(Written instruction) Identify the lines containing the word "scene". Copy each one.
──────── Given material
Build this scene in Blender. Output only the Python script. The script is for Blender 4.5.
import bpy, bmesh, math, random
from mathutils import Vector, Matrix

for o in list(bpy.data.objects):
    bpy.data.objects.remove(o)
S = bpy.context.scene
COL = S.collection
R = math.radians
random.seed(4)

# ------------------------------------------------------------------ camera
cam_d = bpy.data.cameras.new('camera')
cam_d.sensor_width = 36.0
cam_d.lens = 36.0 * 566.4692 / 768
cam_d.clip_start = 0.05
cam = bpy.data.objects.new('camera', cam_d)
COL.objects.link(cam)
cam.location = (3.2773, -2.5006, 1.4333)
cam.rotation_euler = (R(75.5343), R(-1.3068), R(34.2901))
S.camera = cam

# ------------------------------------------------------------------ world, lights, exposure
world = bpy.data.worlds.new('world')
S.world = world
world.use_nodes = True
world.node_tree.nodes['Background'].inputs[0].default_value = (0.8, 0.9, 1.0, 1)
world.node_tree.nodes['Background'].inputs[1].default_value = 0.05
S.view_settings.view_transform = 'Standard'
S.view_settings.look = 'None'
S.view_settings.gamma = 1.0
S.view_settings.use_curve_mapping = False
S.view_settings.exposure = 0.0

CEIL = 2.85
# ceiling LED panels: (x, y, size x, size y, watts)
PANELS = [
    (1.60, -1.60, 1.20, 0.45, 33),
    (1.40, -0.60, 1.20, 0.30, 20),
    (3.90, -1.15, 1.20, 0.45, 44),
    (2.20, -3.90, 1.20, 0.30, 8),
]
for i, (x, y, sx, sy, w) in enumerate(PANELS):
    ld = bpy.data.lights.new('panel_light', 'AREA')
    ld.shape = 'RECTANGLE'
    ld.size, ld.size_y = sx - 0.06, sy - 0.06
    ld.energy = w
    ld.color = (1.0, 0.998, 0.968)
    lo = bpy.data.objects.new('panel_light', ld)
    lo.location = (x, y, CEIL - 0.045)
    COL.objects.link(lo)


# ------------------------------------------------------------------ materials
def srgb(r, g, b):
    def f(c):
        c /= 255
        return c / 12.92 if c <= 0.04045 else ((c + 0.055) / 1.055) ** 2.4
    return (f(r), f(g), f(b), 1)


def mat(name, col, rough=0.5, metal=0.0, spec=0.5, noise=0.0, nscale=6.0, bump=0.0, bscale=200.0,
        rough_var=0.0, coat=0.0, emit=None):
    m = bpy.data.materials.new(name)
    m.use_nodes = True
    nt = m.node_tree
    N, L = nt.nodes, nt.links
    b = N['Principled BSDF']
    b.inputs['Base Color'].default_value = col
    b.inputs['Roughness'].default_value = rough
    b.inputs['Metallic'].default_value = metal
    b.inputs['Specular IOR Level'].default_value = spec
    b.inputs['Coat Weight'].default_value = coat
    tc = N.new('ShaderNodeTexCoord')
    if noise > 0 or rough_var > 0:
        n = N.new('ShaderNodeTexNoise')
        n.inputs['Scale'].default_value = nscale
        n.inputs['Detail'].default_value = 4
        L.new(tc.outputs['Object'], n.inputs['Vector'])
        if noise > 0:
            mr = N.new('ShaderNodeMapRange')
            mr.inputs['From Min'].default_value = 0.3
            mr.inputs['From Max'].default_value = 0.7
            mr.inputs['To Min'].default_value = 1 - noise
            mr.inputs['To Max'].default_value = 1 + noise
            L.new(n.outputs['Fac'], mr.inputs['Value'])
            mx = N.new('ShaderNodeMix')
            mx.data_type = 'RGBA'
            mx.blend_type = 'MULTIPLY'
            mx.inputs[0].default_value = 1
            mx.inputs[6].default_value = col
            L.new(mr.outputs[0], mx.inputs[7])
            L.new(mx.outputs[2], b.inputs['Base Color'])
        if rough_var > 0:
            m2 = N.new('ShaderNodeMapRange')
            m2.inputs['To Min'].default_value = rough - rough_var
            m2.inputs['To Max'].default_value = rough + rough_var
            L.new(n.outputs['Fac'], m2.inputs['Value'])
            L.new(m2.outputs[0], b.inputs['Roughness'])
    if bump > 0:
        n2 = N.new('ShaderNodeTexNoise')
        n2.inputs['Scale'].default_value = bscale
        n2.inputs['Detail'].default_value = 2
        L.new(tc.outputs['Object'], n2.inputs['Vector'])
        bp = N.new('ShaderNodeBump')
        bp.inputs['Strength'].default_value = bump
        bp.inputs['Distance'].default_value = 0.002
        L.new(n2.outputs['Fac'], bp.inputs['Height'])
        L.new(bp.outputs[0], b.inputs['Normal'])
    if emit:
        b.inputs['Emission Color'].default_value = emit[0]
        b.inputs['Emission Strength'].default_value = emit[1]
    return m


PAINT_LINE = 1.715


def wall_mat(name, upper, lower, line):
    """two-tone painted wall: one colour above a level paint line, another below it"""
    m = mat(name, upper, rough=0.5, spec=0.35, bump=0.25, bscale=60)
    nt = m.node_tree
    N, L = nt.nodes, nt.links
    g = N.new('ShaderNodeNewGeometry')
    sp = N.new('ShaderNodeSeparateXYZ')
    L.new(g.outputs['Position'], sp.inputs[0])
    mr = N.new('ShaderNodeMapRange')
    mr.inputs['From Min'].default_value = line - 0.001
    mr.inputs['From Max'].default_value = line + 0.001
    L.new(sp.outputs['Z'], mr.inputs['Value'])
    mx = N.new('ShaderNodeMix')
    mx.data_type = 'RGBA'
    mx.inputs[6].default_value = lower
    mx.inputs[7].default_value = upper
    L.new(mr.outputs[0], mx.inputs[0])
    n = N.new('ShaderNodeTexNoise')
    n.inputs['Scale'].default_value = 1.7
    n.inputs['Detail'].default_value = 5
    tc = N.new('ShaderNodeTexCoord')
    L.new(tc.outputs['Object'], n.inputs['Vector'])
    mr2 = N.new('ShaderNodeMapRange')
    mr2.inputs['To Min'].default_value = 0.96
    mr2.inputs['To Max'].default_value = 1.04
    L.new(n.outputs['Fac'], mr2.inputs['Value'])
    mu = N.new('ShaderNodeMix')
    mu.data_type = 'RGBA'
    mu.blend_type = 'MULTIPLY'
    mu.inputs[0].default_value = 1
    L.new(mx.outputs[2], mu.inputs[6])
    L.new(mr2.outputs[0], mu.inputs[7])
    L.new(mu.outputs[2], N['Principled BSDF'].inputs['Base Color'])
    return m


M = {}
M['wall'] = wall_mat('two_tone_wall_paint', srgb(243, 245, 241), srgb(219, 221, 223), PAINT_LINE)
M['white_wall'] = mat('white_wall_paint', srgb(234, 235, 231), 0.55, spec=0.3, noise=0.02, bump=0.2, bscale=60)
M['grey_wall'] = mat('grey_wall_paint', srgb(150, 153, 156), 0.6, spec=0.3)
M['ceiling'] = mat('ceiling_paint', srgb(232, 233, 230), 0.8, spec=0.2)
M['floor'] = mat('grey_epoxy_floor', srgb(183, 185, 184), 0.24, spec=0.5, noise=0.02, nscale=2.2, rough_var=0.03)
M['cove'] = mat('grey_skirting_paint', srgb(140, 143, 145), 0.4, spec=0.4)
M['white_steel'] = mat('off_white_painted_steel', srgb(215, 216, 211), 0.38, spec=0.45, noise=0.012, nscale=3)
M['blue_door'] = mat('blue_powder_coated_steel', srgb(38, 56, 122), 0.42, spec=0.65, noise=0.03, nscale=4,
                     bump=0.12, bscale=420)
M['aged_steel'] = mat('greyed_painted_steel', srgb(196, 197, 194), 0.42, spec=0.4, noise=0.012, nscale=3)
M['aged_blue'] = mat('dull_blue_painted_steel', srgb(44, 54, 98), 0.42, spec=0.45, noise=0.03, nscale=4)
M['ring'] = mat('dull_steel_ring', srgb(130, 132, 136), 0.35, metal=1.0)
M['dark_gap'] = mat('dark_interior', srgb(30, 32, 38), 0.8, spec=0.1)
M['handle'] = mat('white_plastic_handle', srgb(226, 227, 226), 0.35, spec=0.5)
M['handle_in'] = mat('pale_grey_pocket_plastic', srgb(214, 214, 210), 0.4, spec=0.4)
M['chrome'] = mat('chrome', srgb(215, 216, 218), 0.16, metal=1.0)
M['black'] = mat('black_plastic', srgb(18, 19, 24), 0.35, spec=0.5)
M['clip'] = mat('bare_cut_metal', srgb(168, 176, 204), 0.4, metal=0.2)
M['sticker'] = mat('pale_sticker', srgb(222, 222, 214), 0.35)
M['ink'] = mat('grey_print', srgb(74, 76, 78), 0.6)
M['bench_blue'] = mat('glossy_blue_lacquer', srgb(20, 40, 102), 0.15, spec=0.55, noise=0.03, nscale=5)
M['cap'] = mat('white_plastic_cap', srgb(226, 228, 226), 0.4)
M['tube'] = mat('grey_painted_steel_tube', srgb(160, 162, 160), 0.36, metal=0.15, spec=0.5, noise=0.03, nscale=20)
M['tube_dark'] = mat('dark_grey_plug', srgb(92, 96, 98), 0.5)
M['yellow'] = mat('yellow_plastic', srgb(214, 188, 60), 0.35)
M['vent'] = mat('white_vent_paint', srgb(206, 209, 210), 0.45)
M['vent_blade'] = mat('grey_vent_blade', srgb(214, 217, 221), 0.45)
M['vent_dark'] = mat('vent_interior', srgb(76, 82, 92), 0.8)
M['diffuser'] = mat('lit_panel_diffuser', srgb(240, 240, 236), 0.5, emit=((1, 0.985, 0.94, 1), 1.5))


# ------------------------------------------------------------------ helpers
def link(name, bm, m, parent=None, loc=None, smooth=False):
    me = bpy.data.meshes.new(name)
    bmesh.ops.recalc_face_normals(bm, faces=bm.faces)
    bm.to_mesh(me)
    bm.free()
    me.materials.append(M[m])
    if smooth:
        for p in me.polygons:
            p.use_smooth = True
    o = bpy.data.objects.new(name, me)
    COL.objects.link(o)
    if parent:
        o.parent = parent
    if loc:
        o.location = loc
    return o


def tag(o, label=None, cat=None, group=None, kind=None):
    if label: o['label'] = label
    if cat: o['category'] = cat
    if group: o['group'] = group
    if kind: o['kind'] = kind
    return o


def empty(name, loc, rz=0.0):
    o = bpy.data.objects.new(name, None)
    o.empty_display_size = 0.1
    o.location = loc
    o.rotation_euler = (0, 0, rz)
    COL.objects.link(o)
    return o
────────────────
(Response for this exercise)
Build this scene in Blender. Output only the Python script. The script is for Blender 4.5.
S = bpy.context.scene